- Data extract:
=-=-=-=-=
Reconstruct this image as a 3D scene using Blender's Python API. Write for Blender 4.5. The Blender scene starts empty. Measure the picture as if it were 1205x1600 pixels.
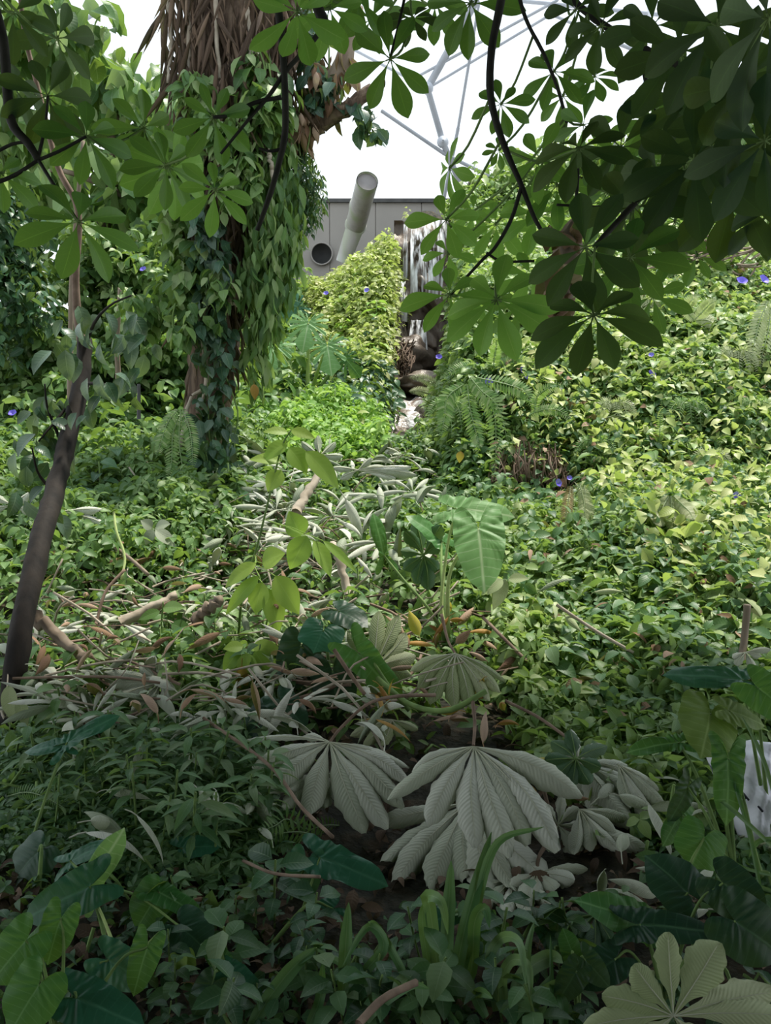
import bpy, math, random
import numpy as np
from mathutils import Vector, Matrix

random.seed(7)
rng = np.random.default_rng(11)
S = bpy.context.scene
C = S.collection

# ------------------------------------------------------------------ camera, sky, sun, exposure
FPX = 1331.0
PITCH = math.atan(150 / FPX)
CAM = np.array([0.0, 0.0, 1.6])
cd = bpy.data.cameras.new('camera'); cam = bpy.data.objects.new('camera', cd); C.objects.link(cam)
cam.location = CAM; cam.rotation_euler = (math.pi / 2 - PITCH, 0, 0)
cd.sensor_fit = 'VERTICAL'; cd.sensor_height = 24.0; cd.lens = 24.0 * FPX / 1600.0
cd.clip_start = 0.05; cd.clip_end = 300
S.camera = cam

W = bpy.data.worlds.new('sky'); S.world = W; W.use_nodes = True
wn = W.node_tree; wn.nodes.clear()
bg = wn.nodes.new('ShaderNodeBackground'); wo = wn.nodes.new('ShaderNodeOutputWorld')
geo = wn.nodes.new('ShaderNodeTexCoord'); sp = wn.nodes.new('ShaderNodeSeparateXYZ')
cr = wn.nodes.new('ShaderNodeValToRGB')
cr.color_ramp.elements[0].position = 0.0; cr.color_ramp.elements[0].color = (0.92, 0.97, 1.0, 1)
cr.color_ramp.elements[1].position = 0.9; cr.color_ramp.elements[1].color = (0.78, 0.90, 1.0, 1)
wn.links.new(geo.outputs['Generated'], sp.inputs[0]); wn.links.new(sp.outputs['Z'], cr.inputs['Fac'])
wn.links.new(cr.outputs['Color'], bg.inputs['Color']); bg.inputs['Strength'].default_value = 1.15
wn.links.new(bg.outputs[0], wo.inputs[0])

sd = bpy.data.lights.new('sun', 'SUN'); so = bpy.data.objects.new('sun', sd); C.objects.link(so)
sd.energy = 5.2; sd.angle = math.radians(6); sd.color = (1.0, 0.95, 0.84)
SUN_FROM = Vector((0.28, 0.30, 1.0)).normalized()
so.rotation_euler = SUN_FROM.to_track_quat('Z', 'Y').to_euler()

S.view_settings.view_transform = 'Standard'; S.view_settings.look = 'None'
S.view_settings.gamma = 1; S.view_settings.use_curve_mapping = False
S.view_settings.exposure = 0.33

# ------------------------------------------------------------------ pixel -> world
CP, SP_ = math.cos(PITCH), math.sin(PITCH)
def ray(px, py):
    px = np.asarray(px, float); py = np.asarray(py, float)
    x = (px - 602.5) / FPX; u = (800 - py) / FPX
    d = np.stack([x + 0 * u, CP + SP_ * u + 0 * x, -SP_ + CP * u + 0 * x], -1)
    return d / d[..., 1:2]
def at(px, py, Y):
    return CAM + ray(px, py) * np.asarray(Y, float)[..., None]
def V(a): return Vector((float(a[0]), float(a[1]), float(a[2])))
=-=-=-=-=
- Set problem:
Give again, exactly, the lines from the start of the data through the one holding "S.view_settings.exposure = 0.33"; omit the pictures.

- Output of the exercise:
Reconstruct this image as a 3D scene using Blender's Python API. Write for Blender 4.5. The Blender scene starts empty. Measure the picture as if it were 1205x1600 pixels.
import bpy, math, random
import numpy as np
from mathutils import Vector, Matrix

random.seed(7)
rng = np.random.default_rng(11)
S = bpy.context.scene
C = S.collection

# ------------------------------------------------------------------ camera, sky, sun, exposure
FPX = 1331.0
PITCH = math.atan(150 / FPX)
CAM = np.array([0.0, 0.0, 1.6])
cd = bpy.data.cameras.new('camera'); cam = bpy.data.objects.new('camera', cd); C.objects.link(cam)
cam.location = CAM; cam.rotation_euler = (math.pi / 2 - PITCH, 0, 0)
cd.sensor_fit = 'VERTICAL'; cd.sensor_height = 24.0; cd.lens = 24.0 * FPX / 1600.0
cd.clip_start = 0.05; cd.clip_end = 300
S.camera = cam

W = bpy.data.worlds.new('sky'); S.world = W; W.use_nodes = True
wn = W.node_tree; wn.nodes.clear()
bg = wn.nodes.new('ShaderNodeBackground'); wo = wn.nodes.new('ShaderNodeOutputWorld')
geo = wn.nodes.new('ShaderNodeTexCoord'); sp = wn.nodes.new('ShaderNodeSeparateXYZ')
cr = wn.nodes.new('ShaderNodeValToRGB')
cr.color_ramp.elements[0].position = 0.0; cr.color_ramp.elements[0].color = (0.92, 0.97, 1.0, 1)
cr.color_ramp.elements[1].position = 0.9; cr.color_ramp.elements[1].color = (0.78, 0.90, 1.0, 1)
wn.links.new(geo.outputs['Generated'], sp.inputs[0]); wn.links.new(sp.outputs['Z'], cr.inputs['Fac'])
wn.links.new(cr.outputs['Color'], bg.inputs['Color']); bg.inputs['Strength'].default_value = 1.15
wn.links.new(bg.outputs[0], wo.inputs[0])

sd = bpy.data.lights.new('sun', 'SUN'); so = bpy.data.objects.new('sun', sd); C.objects.link(so)
sd.energy = 5.2; sd.angle = math.radians(6); sd.color = (1.0, 0.95, 0.84)
SUN_FROM = Vector((0.28, 0.30, 1.0)).normalized()
so.rotation_euler = SUN_FROM.to_track_quat('Z', 'Y').to_euler()

S.view_settings.view_transform = 'Standard'; S.view_settings.look = 'None'
S.view_settings.gamma = 1; S.view_settings.use_curve_mapping = False
S.view_settings.exposure = 0.33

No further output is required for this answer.